Grace like an Avalanche

I feel like this summer is going to be marked by Grace.  Either that or emptiness and brokenness.  I guess if I look at it that way I’d choose Grace. 

The problem is the fact that what I get out of if is only going to equal what I put into it. 

Discipline and drive are my fiercest competitors. 

I have so many dreams and desires.  Things I long for so intensely.  I am overwhelmed by these cravings, yearnings for something bigger.  To be a certain person.  To achieve certain things. 

I don’t know how to wait.

I’m okay with taking my time and figuring, working through different things, but I just don’t know what to do with this hunger.  I’m consumed by it, it overpowers me and I feel helpless under it’s weight.  The easiest way is to give up.  Let it go and then try to live indifferent to it.  In reality, I don’t want to give these things up, I just don’t know how to handle it. 

Grace enough, Grace enough, Grace enough.  This is love.

I can either mark this summer by Grace and love, or indifference and shallowness.  To live a life of worship, a lifestyle of enjoying God, loving Him and also giving all of myself to be used for His purposes and glory, or walk selfishly day to day. 

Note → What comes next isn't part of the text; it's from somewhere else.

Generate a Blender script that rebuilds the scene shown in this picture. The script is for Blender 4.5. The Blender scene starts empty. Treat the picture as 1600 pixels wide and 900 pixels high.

It’s way easier to be ignorant, but is it worth it?

Friday, June 3, 2011

Forever Marked with Mascara

Five words.  Limited to five words.  Useless verbs that could never depict a full story, an entire being.  Five words to encompass a life, an incredible existence. 


     Gentleness

     Safety

Carefully enveloped within

     Strength

     Valour

     Insight


A firm hand and a listening ear, together sealed by a black stain on a strong shoulder.  A promise.  A promise that no matter what, when, where, there will always be a secure place for choked out words and whispered shortcomings.   Held between fierce compassion and delicate determination, mangled sentences and clouded mindsets find order and discernment.  A balanced blend of care, concern, wisdom, depth and stability quickly translate into the highest level of trust and a strong rooted respect.


     Love

     Trust

     Sincerity

     Relentless Selflessness


With pride and a soft apology for the amount of ruined shirts, my best friend.